Reproduce each line that includes the word "part".
==========
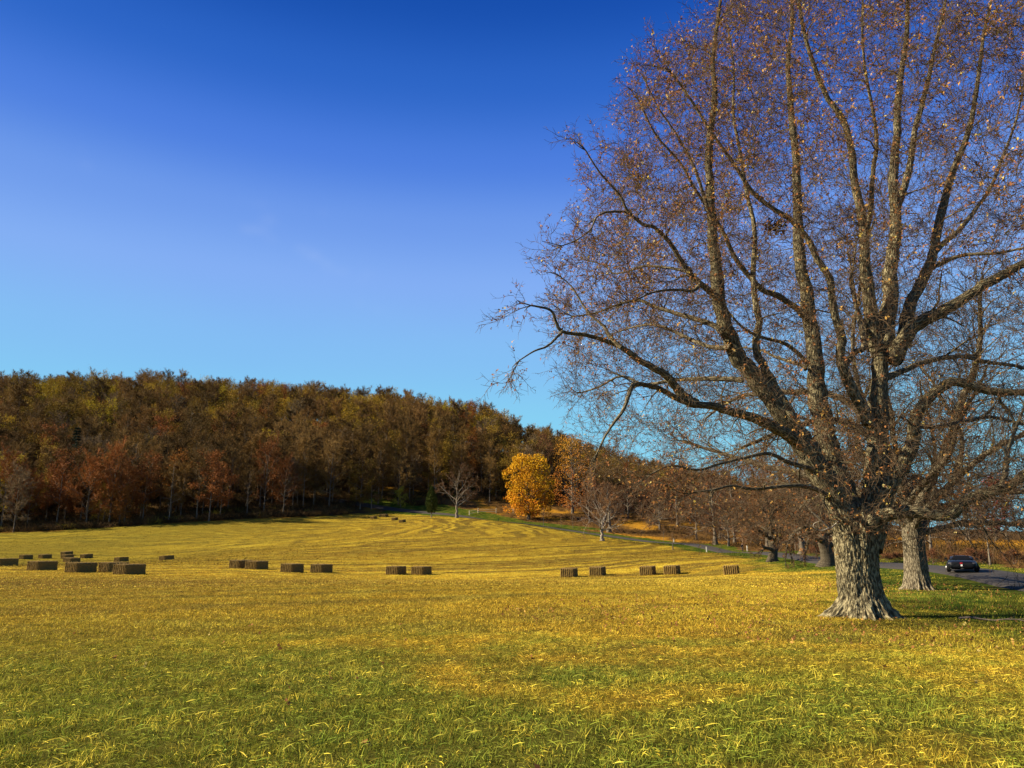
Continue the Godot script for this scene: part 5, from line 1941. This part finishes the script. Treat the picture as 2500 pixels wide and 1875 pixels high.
# ------------------------------------------------------------------ person
func nets(bones: Array, cell: float, blend: float) -> ArrayMesh:
	# bones: [from, to, radius, radius]; a smooth skin round them all
	var lo := Vector3(1e9, 1e9, 1e9)
	var hi := -lo
	for q in bones:
		for k in 2:
			var r := Vector3.ONE * (maxf(q[2], q[3]) + cell * 2.5)
			lo = lo.min(q[k] - r)
			hi = hi.max(q[k] + r)
	var nx := int((hi.x - lo.x) / cell) + 1
	var ny := int((hi.y - lo.y) / cell) + 1
	var nz := int((hi.z - lo.z) / cell) + 1
	var f := PackedFloat32Array()
	f.resize(nx * ny * nz)
	for k in nz:
		for j in ny:
			for i in nx:
				var p := lo + Vector3(i, j, k) * cell
				var s := 0.0
				for q in bones:
					var ab: Vector3 = q[1] - q[0]
					var t: float = clampf((p - q[0]).dot(ab) / maxf(ab.length_squared(), 1e-6), 0.0, 1.0)
					s += exp(-(p.distance_to(q[0] + ab * t) - lerpf(q[2], q[3], t)) / blend)
				f[(k * ny + j) * nx + i] = -blend * log(maxf(s, 1e-30))
	var b := MB.new()
	var at := {}
	for k in nz - 1:
		for j in ny - 1:
			for i in nx - 1:
				var sum := Vector3.ZERO
				var count := 0
				for e in [[0, 0, 0, 0], [0, 1, 0, 0], [0, 0, 1, 0], [0, 1, 1, 0], [1, 0, 0, 0], [1, 1, 0, 0], [1, 0, 0, 1], [1, 1, 0, 1], [2, 0, 0, 0], [2, 1, 0, 0], [2, 0, 1, 0], [2, 1, 1, 0]]:
					var o := Vector3i(0, 0, 0)
					var d := Vector3i(1, 0, 0)
					if e[0] == 0:
						o = Vector3i(0, e[1], e[2])
					elif e[0] == 1:
						o = Vector3i(e[1], 0, e[3])
						d = Vector3i(0, 1, 0)
					else:
						o = Vector3i(e[1], e[2], 0)
						d = Vector3i(0, 0, 1)
					var a := f[((k + o.z) * ny + j + o.y) * nx + i + o.x]
					var c := f[((k + o.z + d.z) * ny + j + o.y + d.y) * nx + i + o.x + d.x]
					if (a < 0.0) != (c < 0.0):
						sum += Vector3(o) + Vector3(d) * (a / (a - c))
						count += 1
				if count > 0:
					at[(k * ny + j) * nx + i] = b.vert(lo + (Vector3(i, j, k) + sum / count) * cell, Vector3.UP)
	for k in range(1, nz - 1):
		for j in range(1, ny - 1):
			for i in range(1, nx - 1):
				var a := f[(k * ny + j) * nx + i]
				for d in 3:
					var step: int = [1, nx, nx * ny][d]
					var c := f[(k * ny + j) * nx + i + step]
					if (a < 0.0) == (c < 0.0):
						continue
					var u: int = [nx, nx * ny, 1][d]
					var w: int = [nx * ny, 1, nx][d]
					var q := (k * ny + j) * nx + i
					if a < 0.0:
						b.quad(at[q - u - w], at[q - w], at[q], at[q - u])
					else:
						b.quad(at[q - u - w], at[q - u], at[q], at[q - w])
	var st := SurfaceTool.new()
	st.create_from(b.mesh(), 0)
	st.generate_normals()
	return st.commit()


func build_person() -> void:
	var t := thing("person", "person in dark jacket and trousers walking along the lane's far edge", "person", on(51.2, -171.5) + Vector3(0, 0.03, 0), 0.35)
	var skin := plain(0.42, 0.27, 0.20, 0.6)
	var hips := Vector3(0, 0.93, 0)
	var knee_l := Vector3(-0.10, 0.50, 0.17)
	var foot_l := Vector3(-0.10, 0.09, 0.24)
	var knee_r := Vector3(0.10, 0.50, 0.02)
	var foot_r := Vector3(0.10, 0.10, -0.30)
	var body := [[Vector3(0, 1.40, 0), Vector3(0, 1.54, 0.02), 0.075, 0.058], [Vector3(0, 1.60, 0.03), Vector3(0, 1.69, 0.03), 0.083, 0.085], [Vector3(0, 1.58, 0.10), Vector3(0, 1.62, 0.11), 0.035, 0.022], [Vector3(0.083, 1.63, 0.03), Vector3(0.088, 1.66, 0.03), 0.018, 0.018], [Vector3(-0.083, 1.63, 0.03), Vector3(-0.088, 1.66, 0.03), 0.018, 0.018]]
	for s in [-1.0, 1.0]:
		var hand := Vector3(s * 0.27, 0.84, 0.12 * s)
		body.append([Vector3(s * 0.25, 0.95, 0.08 * s), hand, 0.033, 0.038])
		body.append([Vector3(0, 1.40, 0), Vector3(s * 0.25, 0.95, 0.08 * s), 0.03, 0.033])
		for k in 4:
			body.append([hand, hand + Vector3(-s * 0.01, -0.09 + absf(k - 1.3) * 0.012, -0.03 + k * 0.02), 0.013, 0.009])
		body.append([hand, hand + Vector3(-s * 0.02, -0.04, 0.05), 0.014, 0.010])
	part("body", nets(body, 0.016, 0.012), skin, t)
	var jacket := [[Vector3(-0.05, 1.0, 0), Vector3(-0.10, 1.36, 0), 0.14, 0.12], [Vector3(0.05, 1.0, 0), Vector3(0.10, 1.36, 0), 0.14, 0.12], [Vector3(0, 0.90, 0), Vector3(0, 1.42, 0), 0.17, 0.10]]
	for s in [-1.0, 1.0]:
		jacket.append([Vector3(s * 0.19, 1.38, 0), Vector3(s * 0.25, 1.13, -0.02 * s), 0.075, 0.062])
		jacket.append([Vector3(s * 0.25, 1.13, -0.02 * s), Vector3(s * 0.26, 0.92, 0.09 * s), 0.06, 0.048])
	part("jacket", nets(jacket, 0.035, 0.025), plain(0.016, 0.018, 0.024), t)
	part("trousers", nets([[hips + Vector3(-0.08, 0, 0), knee_l, 0.115, 0.075], [knee_l, foot_l, 0.075, 0.06], [hips + Vector3(0.08, 0, 0), knee_r, 0.115, 0.075], [knee_r, foot_r, 0.075, 0.06]], 0.035, 0.02), plain(0.02, 0.02, 0.024), t)
	for q in [[foot_l, 0.0], [foot_r, -0.03]]:
		part("shoe", nets([[q[0] + Vector3(0, -0.045, -0.04), q[0] + Vector3(0, -0.055 + q[1], 0.15), 0.05, 0.036]], 0.025, 0.01), plain(0.03, 0.028, 0.027), t)
	part("hair", nets([[Vector3(0, 1.69, -0.01), Vector3(0, 1.735, 0.015), 0.088, 0.078], [Vector3(0, 1.62, -0.04), Vector3(0, 1.70, -0.03), 0.07, 0.085]], 0.02, 0.015), plain(0.03, 0.02, 0.013), t)


func build_bird() -> void:
	var t := thing("bird", "tiny dark bird flying above the wooded ridge", "bird", Vector3(-32.0, 54.0, -262.0), 0.6)
	var dark := plain(0.03, 0.03, 0.035)
	part("body", nets([[Vector3(-0.28, 0, 0), Vector3(0.12, 0.0, 0), 0.05, 0.11], [Vector3(0.12, 0, 0), Vector3(0.33, 0.03, 0), 0.08, 0.055], [Vector3(0.33, 0.03, 0), Vector3(0.43, 0.02, 0), 0.03, 0.012], [Vector3(-0.28, 0, 0), Vector3(-0.48, 0.0, 0), 0.04, 0.05]], 0.025, 0.02), dark, t)
	for s in [-1.0, 1.0]:
		var b := MB.new()
		b.leaf(Vector3(0.08, 0.05, s * 0.05), Vector3(-0.15, 0.35, s).normalized(), Vector3(1, 0, 0), 0.75, 0.26)
		part("wing", b.mesh(), dark, t)


# ------------------------------------------------------------------ sky
func sky_texture() -> ImageTexture:
	var h := 400
	var w := 800
	var im := Image.create(w, h, false, Image.FORMAT_RGBF)
	var haze := FastNoiseLite.new()
	haze.seed = 19
	haze.frequency = 1.0
	haze.fractal_octaves = 4
	var stops := [[-90.0, 0.16, 0.13, 0.06], [-0.5, 0.20, 0.20, 0.16], [0.0, 0.60, 0.86, 0.94], [6.0, 0.56, 0.85, 0.95], [9.0, 0.53, 0.82, 0.95], [14.3, 0.52, 0.75, 0.955], [19.8, 0.515, 0.685, 0.955], [24.5, 0.43, 0.605, 0.92], [28.8, 0.305, 0.50, 0.875], [34.0, 0.18, 0.40, 0.78], [39.5, 0.095, 0.31, 0.68], [55.0, 0.06, 0.23, 0.57], [90.0, 0.05, 0.19, 0.50]]
	for j in h:
		var el := 90.0 - (j + 0.5) / h * 180.0
		var c := Color.BLACK
		for k in stops.size() - 1:
			if el >= stops[k][0] and el <= stops[k + 1][0]:
				var t: float = smoothstep(0.0, 1.0, (el - stops[k][0]) / (stops[k + 1][0] - stops[k][0])) * 0.4 + 0.6 * (el - stops[k][0]) / (stops[k + 1][0] - stops[k][0])
				c = Color(lerpf(stops[k][1], stops[k + 1][1], t), lerpf(stops[k][2], stops[k + 1][2], t), lerpf(stops[k][3], stops[k + 1][3], t))
		c = c.srgb_to_linear()
		for i in w:
			# the faintest unevenness of the air, and here and there a thread of thin cloud
			var a := TAU * (i + 0.5) / w
			var u := Vector3(cos(a) * cos(deg_to_rad(el)), sin(deg_to_rad(el)), sin(a) * cos(deg_to_rad(el)))
			var k := haze.get_noise_3d(u.x * 2.0, u.y * 5.0, u.z * 2.0)
			var veil := clampf(haze.get_noise_3d(u.x * 9.0, u.y * 26.0 + 4.0, u.z * 9.0) - 0.42, 0.0, 1.0) * clampf(k * 4.0 - 0.4, 0.0, 1.0) if el > 4.0 and el < 30.0 else 0.0
			var f := 1.0 + 0.025 * k
			im.set_pixel(i, j, Color(c.r * f, c.g * f, c.b).lerp(Color(0.75, 0.82, 0.95), veil * 0.5))
	return ImageTexture.create_from_image(im)


func _ready() -> void:
	# camera, sky, sun and exposure
	var cam := Camera3D.new()
	cam.name = "camera"
	add_child(cam)
	cam.position = Vector3(0, 1.6, 0)
	cam.rotation_degrees = Vector3(12.5, 0, 0)
	cam.fov = 53.99
	cam.near = 0.1
	cam.far = 2500.0
	cam.current = true
	var exposure := 2.7
	var env := Environment.new()
	env.background_mode = Environment.BG_SKY
	var sky := Sky.new()
	var sm := PanoramaSkyMaterial.new()
	sm.panorama = sky_texture()
	sm.energy_multiplier = 1.0 / exposure
	sky.sky_material = sm
	env.sky = sky
	env.tonemap_mode = Environment.TONE_MAPPER_LINEAR
	env.tonemap_exposure = exposure
	env.ssao_enabled = true
	env.ssil_enabled = true
	env.sdfgi_enabled = true
	var we := WorldEnvironment.new()
	we.name = "world_environment"
	we.environment = env
	add_child(we)
	var sun := DirectionalLight3D.new()
	sun.name = "sun"
	sun.light_energy = 1.6
	sun.light_color = Color(1.0, 0.93, 0.80)
	sun.light_angular_distance = 0.5
	sun.shadow_enabled = true
	add_child(sun)
	var el := deg_to_rad(32.0)
	var to_sun := Vector3(-0.998 * cos(el), sin(el), 0.06 * cos(el))
	sun.look_at_from_position(Vector3.ZERO, -to_sun, Vector3.UP)

	patch_noise.seed = 3
	patch_noise.frequency = 0.11
	patch_noise.fractal_octaves = 3
	fine_noise.seed = 4
	fine_noise.frequency = 1.0
	stripe_noise.seed = 9
	stripe_noise.frequency = 0.45
	stripe_noise.fractal_octaves = 3
	var t0 := Time.get_ticks_msec()
	level_ground()
	measure_lane()
	make_materials()
	print("ground levels ", Time.get_ticks_msec() - t0)
	build_ground()
	build_road()
	print("ground ", Time.get_ticks_msec() - t0)
	build_old_tree()
	print("old tree ", Time.get_ticks_msec() - t0)
	build_second_tree()
	build_wood()
	print("wood ", Time.get_ticks_msec() - t0)
	build_meadow_trees()
	print("meadow trees ", Time.get_ticks_msec() - t0)
	build_bales()
	build_grass()
	print("grass ", Time.get_ticks_msec() - t0)
	build_fences()
	build_car()
	build_person()
	build_bird()
	print("done ", Time.get_ticks_msec() - t0)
==========
■ **Answer to the exercise**
Continue the Godot script for this scene: part 5, from line 1941. This part finishes the script. Treat the picture as 2500 pixels wide and 1875 pixels high.
	part("body", nets(body, 0.016, 0.012), skin, t)
	part("jacket", nets(jacket, 0.035, 0.025), plain(0.016, 0.018, 0.024), t)
	part("trousers", nets([[hips + Vector3(-0.08, 0, 0), knee_l, 0.115, 0.075], [knee_l, foot_l, 0.075, 0.06], [hips + Vector3(0.08, 0, 0), knee_r, 0.115, 0.075], [knee_r, foot_r, 0.075, 0.06]], 0.035, 0.02), plain(0.02, 0.02, 0.024), t)
		part("shoe", nets([[q[0] + Vector3(0, -0.045, -0.04), q[0] + Vector3(0, -0.055 + q[1], 0.15), 0.05, 0.036]], 0.025, 0.01), plain(0.03, 0.028, 0.027), t)
	part("hair", nets([[Vector3(0, 1.69, -0.01), Vector3(0, 1.735, 0.015), 0.088, 0.078], [Vector3(0, 1.62, -0.04), Vector3(0, 1.70, -0.03), 0.07, 0.085]], 0.02, 0.015), plain(0.03, 0.02, 0.013), t)
	part("body", nets([[Vector3(-0.28, 0, 0), Vector3(0.12, 0.0, 0), 0.05, 0.11], [Vector3(0.12, 0, 0), Vector3(0.33, 0.03, 0), 0.08, 0.055], [Vector3(0.33, 0.03, 0), Vector3(0.43, 0.02, 0), 0.03, 0.012], [Vector3(-0.28, 0, 0), Vector3(-0.48, 0.0, 0), 0.04, 0.05]], 0.025, 0.02), dark, t)
		part("wing", b.mesh(), dark, t)